19 Produção de ácido nítrico Dióxido de carbono e óxido nitroso.
20 Produção de ácido adípico Dióxido de carbono e óxido nitroso.
21 Produção de glioxal e ácido glioxílico Dióxido de carbono e óxido nitroso.
22 Produção de amoníaco Dióxido de carbono.
23 Produção de produtos químicos orgânicos a granel por craqueamento, reformação, oxidação parcial ou completa ou processos similares, com uma capacidade de produção superior a 100 toneladas por dia. Dióxido de carbono.
24 Produção de hidrogénio (H2) e gás de síntese por reformação ou oxidação parcial com uma capacidade de produção superior a 25 toneladas por dia. Dióxido de carbono.
25 Produção de carbonato de sódio anidro (Na2CO3) e bicarbonato de sódio (NaHCO3). Dióxido de carbono.
26 Captura de Gases com Efeito de Estufa (GEE) provenientes de instalações abrangidas pelo regime Comércio Europeu de Licenças de Emissão (CELE) para fins de transporte e armazenamento geológico num local de armazenamento permitido ao abrigo da Diretiva n.º 2009/31/CE. Dióxido de carbono.
27 Transporte de GEE por condutas para armazenamento geológico num local de armazenamento permitido ao abrigo da Diretiva n.º 2009/31/CE. Dióxido de carbono.
28 Armazenamento geológico de GEE num local de armazenamento permitido ao abrigo da Diretiva n.º 2009/31/CE. Dióxido de carbono.

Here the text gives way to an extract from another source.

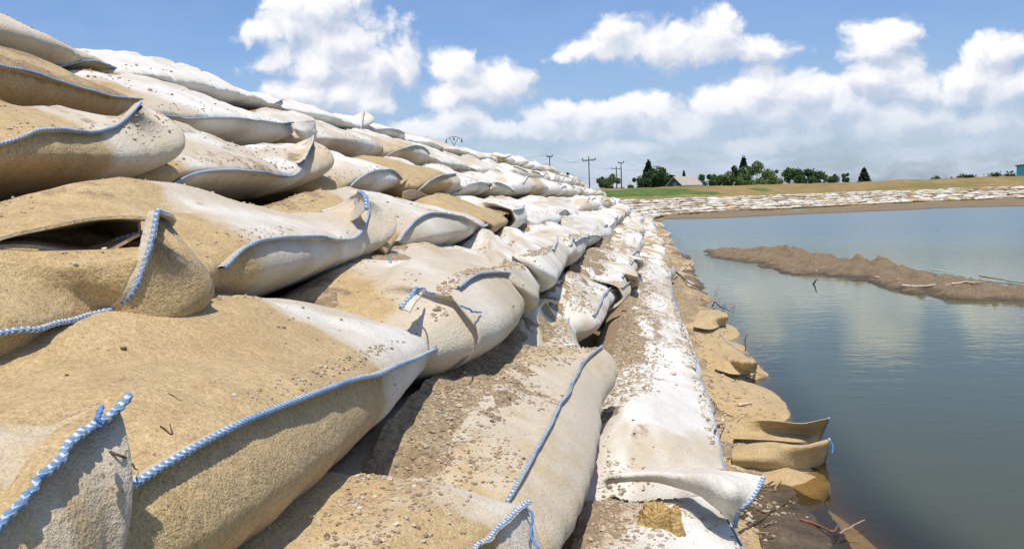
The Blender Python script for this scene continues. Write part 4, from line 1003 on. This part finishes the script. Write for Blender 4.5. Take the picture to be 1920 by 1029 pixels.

1 – Os limiares de abrangência mencionados no quadro anterior referem-se, de um modo geral, a capacidades de produção ou a produtos.

2 – Se o mesmo operador exercer várias atividades da mesma rubrica na mesma instalação ou no mesmo sítio, as capacidades dessas atividades devem ser adicionadas.

3 – Quando se procede ao cálculo da potência térmica nominal total de uma instalação para determinar a inclusão da instalação no sistema CELE pela atividade de combustão de combustíveis, deve ser considerada a soma da potência térmica nominal de todos os equipamentos de combustão que fazem parte da mesma instalação.

4 – Os equipamentos referidos no número anterior incluem todo o tipo de caldeiras, queimadores, turbinas, aquecedores, fornos de recozimento, incineradoras, calcinadores, fornos, fogões, secadores, motores, células de combustível, equipamentos químicos de combustão, motores de queima de gases e equipamentos de pós-combustão térmica ou catalítica.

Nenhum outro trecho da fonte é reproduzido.